という単純な2点だけでも改善してほしい。ほとんどの学生諸氏(学生以外も?)がこれを守れていなかった。

審査員B
数年前と比較して、プレゼンテーションのスキルが向上し、話し方等も上手になっているという印象を受けました。総じて発表内容は理解しやすかったと思います。あとは、聴衆からの質問に対して的確に応対できるようになると良いと感じました。

審査員C
全体に堅実、着実な印象で、解析の道筋は納得できるものであった。ここにお名前が挙がった以外にも、優れた発表がたくさんあったがすべて列挙すると多くなりすぎるので、この点はご理解願いたい。
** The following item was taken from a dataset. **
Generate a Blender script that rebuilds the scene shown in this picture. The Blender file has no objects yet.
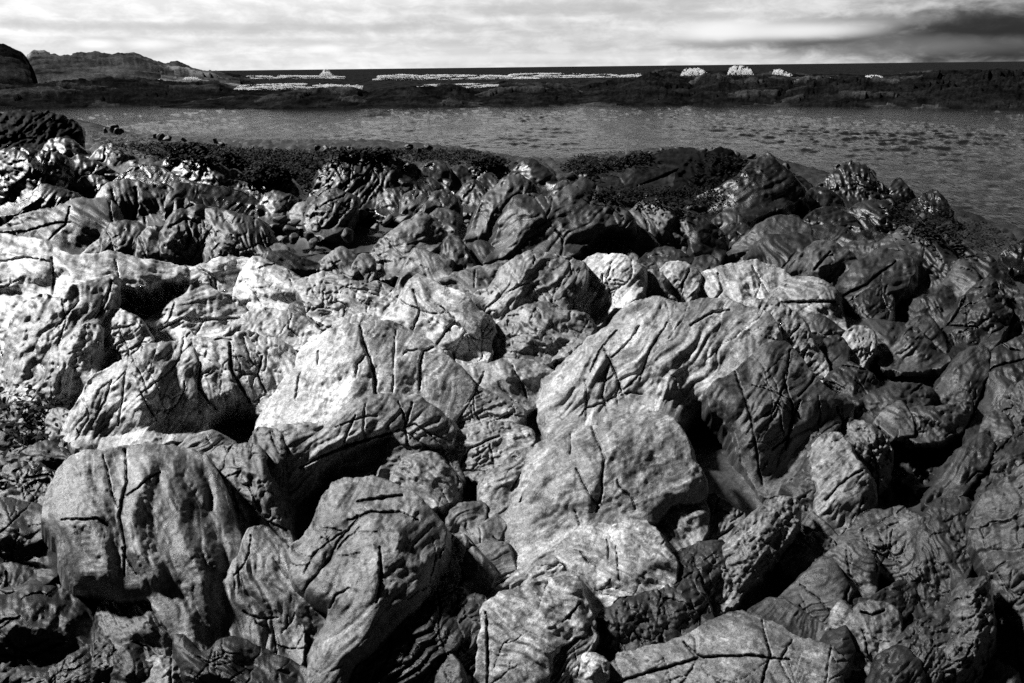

ほとんどの発表はよく準備されていて分かりやすかったがポスター発表の一部に説明の準備不足のものがあったのが残念である。ポスター発表といえども口頭発表と同様、10分程度で説明できるよう構成を考えて、リハーサルをしてくることをお奨めしたい。

審査員D
最初に大きな問題の中での現発表の位置づけ、最後に今発表の大きな問題解決への貢献、という学問全体の流れの中にある自身の研究という意識のあるものが少ないように思えた。データがあるから処理してみました、は(学生以外も)やめたほうがいいでしょう。賞に関して一言、発表準備、発表実行時では賞をとることを目標にしてもよいが、当否はどうであれ終わったら忘れて次に向かう、というのが正しい態度だと思う。